**STATED PROBLEM**: Write out the material again word for word, dropping any images it holds.

**DATA SHOWN**:

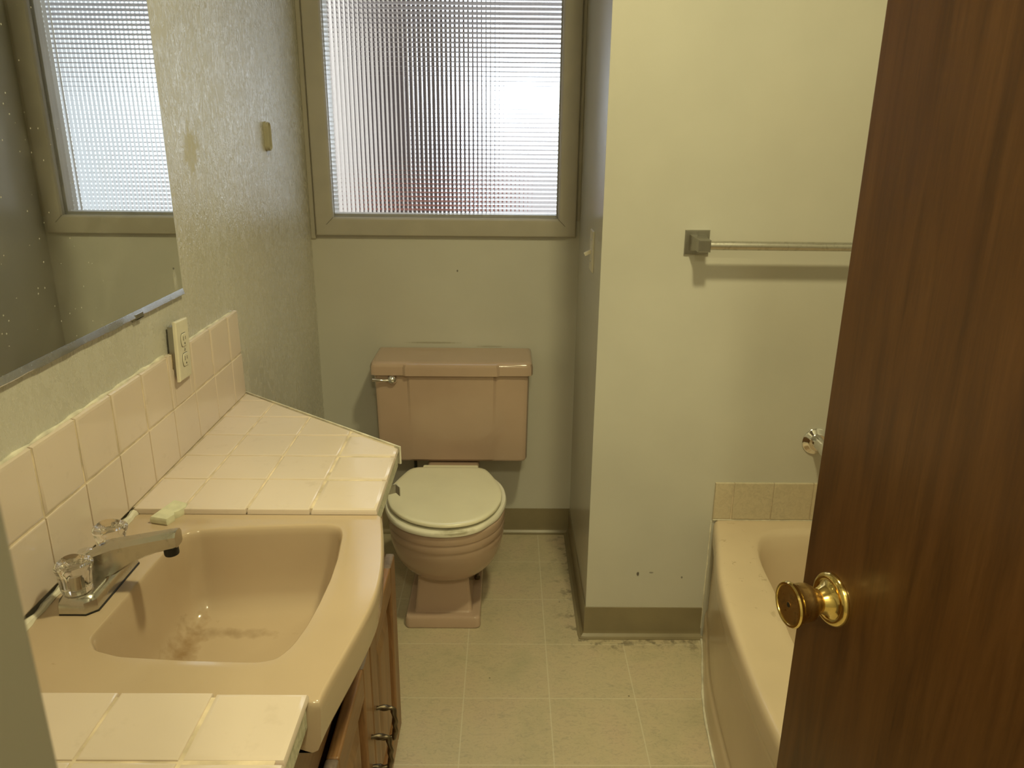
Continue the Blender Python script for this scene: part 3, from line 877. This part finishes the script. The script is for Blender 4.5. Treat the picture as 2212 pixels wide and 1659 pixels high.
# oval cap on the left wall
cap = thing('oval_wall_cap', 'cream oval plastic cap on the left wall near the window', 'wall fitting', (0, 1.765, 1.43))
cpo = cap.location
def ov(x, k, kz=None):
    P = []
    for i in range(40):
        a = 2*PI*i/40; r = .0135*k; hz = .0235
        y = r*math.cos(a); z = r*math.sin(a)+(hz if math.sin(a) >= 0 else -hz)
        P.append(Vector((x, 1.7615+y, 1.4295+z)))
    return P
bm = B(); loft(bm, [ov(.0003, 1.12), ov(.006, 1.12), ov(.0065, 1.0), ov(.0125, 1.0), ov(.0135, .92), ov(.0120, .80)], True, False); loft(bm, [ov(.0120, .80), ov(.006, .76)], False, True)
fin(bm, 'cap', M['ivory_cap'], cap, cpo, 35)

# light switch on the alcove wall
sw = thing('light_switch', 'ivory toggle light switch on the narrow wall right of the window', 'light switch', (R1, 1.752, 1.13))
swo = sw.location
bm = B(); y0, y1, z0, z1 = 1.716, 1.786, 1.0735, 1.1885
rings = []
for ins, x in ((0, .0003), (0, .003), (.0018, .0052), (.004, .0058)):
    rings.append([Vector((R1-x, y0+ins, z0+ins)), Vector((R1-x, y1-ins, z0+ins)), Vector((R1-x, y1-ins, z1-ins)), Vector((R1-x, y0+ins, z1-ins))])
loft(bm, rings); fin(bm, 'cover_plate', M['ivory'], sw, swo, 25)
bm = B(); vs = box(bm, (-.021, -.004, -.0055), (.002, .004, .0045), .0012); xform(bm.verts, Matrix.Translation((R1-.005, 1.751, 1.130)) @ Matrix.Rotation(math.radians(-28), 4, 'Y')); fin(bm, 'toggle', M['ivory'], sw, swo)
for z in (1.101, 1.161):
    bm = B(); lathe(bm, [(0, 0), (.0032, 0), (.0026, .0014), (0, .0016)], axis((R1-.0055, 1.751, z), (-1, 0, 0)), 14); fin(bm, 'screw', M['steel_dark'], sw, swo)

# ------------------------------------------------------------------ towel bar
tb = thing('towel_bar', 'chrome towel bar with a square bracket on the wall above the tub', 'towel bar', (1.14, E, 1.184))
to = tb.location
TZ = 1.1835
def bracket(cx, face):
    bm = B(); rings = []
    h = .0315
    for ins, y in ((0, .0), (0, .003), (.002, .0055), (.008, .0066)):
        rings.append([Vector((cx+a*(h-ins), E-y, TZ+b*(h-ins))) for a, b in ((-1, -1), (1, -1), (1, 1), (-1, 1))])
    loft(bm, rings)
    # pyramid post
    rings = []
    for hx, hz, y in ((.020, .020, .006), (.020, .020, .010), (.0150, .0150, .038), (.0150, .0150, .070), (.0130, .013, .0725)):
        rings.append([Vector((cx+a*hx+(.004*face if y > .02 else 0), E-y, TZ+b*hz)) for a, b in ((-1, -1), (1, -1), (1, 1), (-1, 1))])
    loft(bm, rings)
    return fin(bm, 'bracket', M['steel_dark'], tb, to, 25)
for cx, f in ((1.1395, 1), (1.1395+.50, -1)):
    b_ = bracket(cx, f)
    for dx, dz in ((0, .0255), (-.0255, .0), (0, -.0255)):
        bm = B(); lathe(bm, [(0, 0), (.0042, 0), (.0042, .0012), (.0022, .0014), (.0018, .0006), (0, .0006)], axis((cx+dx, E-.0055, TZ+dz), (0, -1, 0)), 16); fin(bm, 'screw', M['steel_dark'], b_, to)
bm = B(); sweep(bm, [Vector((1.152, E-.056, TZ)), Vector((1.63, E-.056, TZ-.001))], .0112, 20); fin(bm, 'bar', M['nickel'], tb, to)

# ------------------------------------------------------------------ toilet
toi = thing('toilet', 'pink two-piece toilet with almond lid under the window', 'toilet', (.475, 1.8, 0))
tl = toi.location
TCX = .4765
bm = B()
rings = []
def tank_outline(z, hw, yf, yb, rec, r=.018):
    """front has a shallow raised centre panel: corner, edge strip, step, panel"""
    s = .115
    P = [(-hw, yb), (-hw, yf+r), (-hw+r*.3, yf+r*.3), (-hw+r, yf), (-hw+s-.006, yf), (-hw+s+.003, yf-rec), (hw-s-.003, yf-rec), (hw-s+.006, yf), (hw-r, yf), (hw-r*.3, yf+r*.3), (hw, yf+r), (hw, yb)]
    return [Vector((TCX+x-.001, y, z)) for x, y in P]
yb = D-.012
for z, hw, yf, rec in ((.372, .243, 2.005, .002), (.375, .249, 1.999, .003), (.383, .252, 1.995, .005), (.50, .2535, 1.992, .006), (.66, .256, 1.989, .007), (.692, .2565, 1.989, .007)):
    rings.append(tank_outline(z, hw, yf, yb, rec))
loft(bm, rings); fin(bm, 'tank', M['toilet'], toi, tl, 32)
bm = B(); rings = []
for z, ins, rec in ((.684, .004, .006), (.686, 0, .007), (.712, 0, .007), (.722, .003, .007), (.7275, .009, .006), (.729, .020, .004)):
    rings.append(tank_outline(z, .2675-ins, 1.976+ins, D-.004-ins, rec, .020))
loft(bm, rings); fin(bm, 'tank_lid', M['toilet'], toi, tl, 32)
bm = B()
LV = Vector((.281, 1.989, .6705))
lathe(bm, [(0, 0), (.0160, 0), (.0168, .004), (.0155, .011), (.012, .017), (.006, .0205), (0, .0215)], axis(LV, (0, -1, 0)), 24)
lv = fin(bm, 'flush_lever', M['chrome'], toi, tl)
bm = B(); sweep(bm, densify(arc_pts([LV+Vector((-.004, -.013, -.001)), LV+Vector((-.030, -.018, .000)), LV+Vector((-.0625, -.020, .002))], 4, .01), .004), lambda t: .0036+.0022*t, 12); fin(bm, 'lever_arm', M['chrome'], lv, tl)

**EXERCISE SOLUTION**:
Continue the Blender Python script for this scene: part 3, from line 877. This part finishes the script. The script is for Blender 4.5. Treat the picture as 2212 pixels wide and 1659 pixels high.
# oval cap on the left wall
cap = thing('oval_wall_cap', 'cream oval plastic cap on the left wall near the window', 'wall fitting', (0, 1.765, 1.43))
cpo = cap.location
def ov(x, k, kz=None):
    P = []
    for i in range(40):
        a = 2*PI*i/40; r = .0135*k; hz = .0235
        y = r*math.cos(a); z = r*math.sin(a)+(hz if math.sin(a) >= 0 else -hz)
        P.append(Vector((x, 1.7615+y, 1.4295+z)))
    return P
bm = B(); loft(bm, [ov(.0003, 1.12), ov(.006, 1.12), ov(.0065, 1.0), ov(.0125, 1.0), ov(.0135, .92), ov(.0120, .80)], True, False); loft(bm, [ov(.0120, .80), ov(.006, .76)], False, True)
fin(bm, 'cap', M['ivory_cap'], cap, cpo, 35)

# light switch on the alcove wall
sw = thing('light_switch', 'ivory toggle light switch on the narrow wall right of the window', 'light switch', (R1, 1.752, 1.13))
swo = sw.location
bm = B(); y0, y1, z0, z1 = 1.716, 1.786, 1.0735, 1.1885
rings = []
for ins, x in ((0, .0003), (0, .003), (.0018, .0052), (.004, .0058)):
    rings.append([Vector((R1-x, y0+ins, z0+ins)), Vector((R1-x, y1-ins, z0+ins)), Vector((R1-x, y1-ins, z1-ins)), Vector((R1-x, y0+ins, z1-ins))])
loft(bm, rings); fin(bm, 'cover_plate', M['ivory'], sw, swo, 25)
bm = B(); vs = box(bm, (-.021, -.004, -.0055), (.002, .004, .0045), .0012); xform(bm.verts, Matrix.Translation((R1-.005, 1.751, 1.130)) @ Matrix.Rotation(math.radians(-28), 4, 'Y')); fin(bm, 'toggle', M['ivory'], sw, swo)
for z in (1.101, 1.161):
    bm = B(); lathe(bm, [(0, 0), (.0032, 0), (.0026, .0014), (0, .0016)], axis((R1-.0055, 1.751, z), (-1, 0, 0)), 14); fin(bm, 'screw', M['steel_dark'], sw, swo)

# ------------------------------------------------------------------ towel bar
tb = thing('towel_bar', 'chrome towel bar with a square bracket on the wall above the tub', 'towel bar', (1.14, E, 1.184))
to = tb.location
TZ = 1.1835
def bracket(cx, face):
    bm = B(); rings = []
    h = .0315
    for ins, y in ((0, .0), (0, .003), (.002, .0055), (.008, .0066)):
        rings.append([Vector((cx+a*(h-ins), E-y, TZ+b*(h-ins))) for a, b in ((-1, -1), (1, -1), (1, 1), (-1, 1))])
    loft(bm, rings)
    # pyramid post
    rings = []
    for hx, hz, y in ((.020, .020, .006), (.020, .020, .010), (.0150, .0150, .038), (.0150, .0150, .070), (.0130, .013, .0725)):
        rings.append([Vector((cx+a*hx+(.004*face if y > .02 else 0), E-y, TZ+b*hz)) for a, b in ((-1, -1), (1, -1), (1, 1), (-1, 1))])
    loft(bm, rings)
    return fin(bm, 'bracket', M['steel_dark'], tb, to, 25)
for cx, f in ((1.1395, 1), (1.1395+.50, -1)):
    b_ = bracket(cx, f)
    for dx, dz in ((0, .0255), (-.0255, .0), (0, -.0255)):
        bm = B(); lathe(bm, [(0, 0), (.0042, 0), (.0042, .0012), (.0022, .0014), (.0018, .0006), (0, .0006)], axis((cx+dx, E-.0055, TZ+dz), (0, -1, 0)), 16); fin(bm, 'screw', M['steel_dark'], b_, to)
bm = B(); sweep(bm, [Vector((1.152, E-.056, TZ)), Vector((1.63, E-.056, TZ-.001))], .0112, 20); fin(bm, 'bar', M['nickel'], tb, to)

# ------------------------------------------------------------------ toilet
toi = thing('toilet', 'pink two-piece toilet with almond lid under the window', 'toilet', (.475, 1.8, 0))
tl = toi.location
TCX = .4765
bm = B()
rings = []
def tank_outline(z, hw, yf, yb, rec, r=.018):
    """front has a shallow raised centre panel: corner, edge strip, step, panel"""
    s = .115
    P = [(-hw, yb), (-hw, yf+r), (-hw+r*.3, yf+r*.3), (-hw+r, yf), (-hw+s-.006, yf), (-hw+s+.003, yf-rec), (hw-s-.003, yf-rec), (hw-s+.006, yf), (hw-r, yf), (hw-r*.3, yf+r*.3), (hw, yf+r), (hw, yb)]
    return [Vector((TCX+x-.001, y, z)) for x, y in P]
yb = D-.012
for z, hw, yf, rec in ((.372, .243, 2.005, .002), (.375, .249, 1.999, .003), (.383, .252, 1.995, .005), (.50, .2535, 1.992, .006), (.66, .256, 1.989, .007), (.692, .2565, 1.989, .007)):
    rings.append(tank_outline(z, hw, yf, yb, rec))
loft(bm, rings); fin(bm, 'tank', M['toilet'], toi, tl, 32)
bm = B(); rings = []
for z, ins, rec in ((.684, .004, .006), (.686, 0, .007), (.712, 0, .007), (.722, .003, .007), (.7275, .009, .006), (.729, .020, .004)):
    rings.append(tank_outline(z, .2675-ins, 1.976+ins, D-.004-ins, rec, .020))
loft(bm, rings); fin(bm, 'tank_lid', M['toilet'], toi, tl, 32)
bm = B()
LV = Vector((.281, 1.989, .6705))
lathe(bm, [(0, 0), (.0160, 0), (.0168, .004), (.0155, .011), (.012, .017), (.006, .0205), (0, .0215)], axis(LV, (0, -1, 0)), 24)
lv = fin(bm, 'flush_lever', M['chrome'], toi, tl)
bm = B(); sweep(bm, densify(arc_pts([LV+Vector((-.004, -.013, -.001)), LV+Vector((-.030, -.018, .000)), LV+Vector((-.0625, -.020, .002))], 4, .01), .004), lambda t: .0036+.0022*t, 12); fin(bm, 'lever_arm', M['chrome'], lv, tl)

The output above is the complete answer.